OOo, the program, sucks. Office2007 is somewhat of a heavy pig, but even that is faster and more comfortable to work with than OOo.

Can't argue with personal preference.

Quote
As for ODF, that sucks as well. A bit less than MS's OOXML, but it still sucks. Just as OOXML, it's basically a messy memory dump, it's not super compatible between versions, and it's not properly documented - one of the developers working on gnumeric has a bunch of nice details about this. Also, it's outright insane using zip+xml based documents for anything but document exchange... which you'll realize as soon as you're working on anything larger than a "dear mum" letter.

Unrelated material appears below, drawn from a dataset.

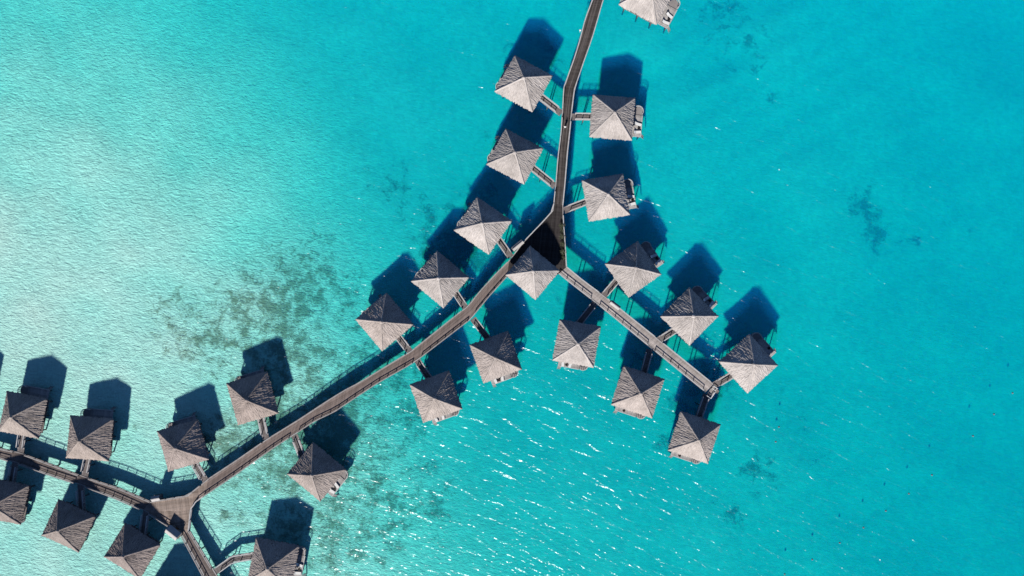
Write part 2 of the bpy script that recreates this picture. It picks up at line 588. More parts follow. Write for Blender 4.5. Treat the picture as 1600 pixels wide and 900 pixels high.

Hmm, well that's complete bull. Let's take a look at how OOXML and ODF represent a staple of document formats: text color and alignment. If I created six documents: word processor, spreadsheet and presentation graphics, in OOXML and ODF formats. In each case I entered one simple string "This is red text." In each case I made the word "red" red, and right aligned the entire string. The following table shows the representation of this formatting instruction in OOXML and ODF, for each of the three application types:

odf-vs-ooxml-instructions.png

ODF uses the W3C’s XSL-FO vocabulary for text styling, and uses this vocabulary consistently. OOXML’s representation, on the other hand, appears incompatible with any deliberate design methodology. Instead, it's obvious this accurately reflects the internals of Microsoft Office, and shows how these three applications were developed by three different, isolated teams. Heckuva job, Microsoft!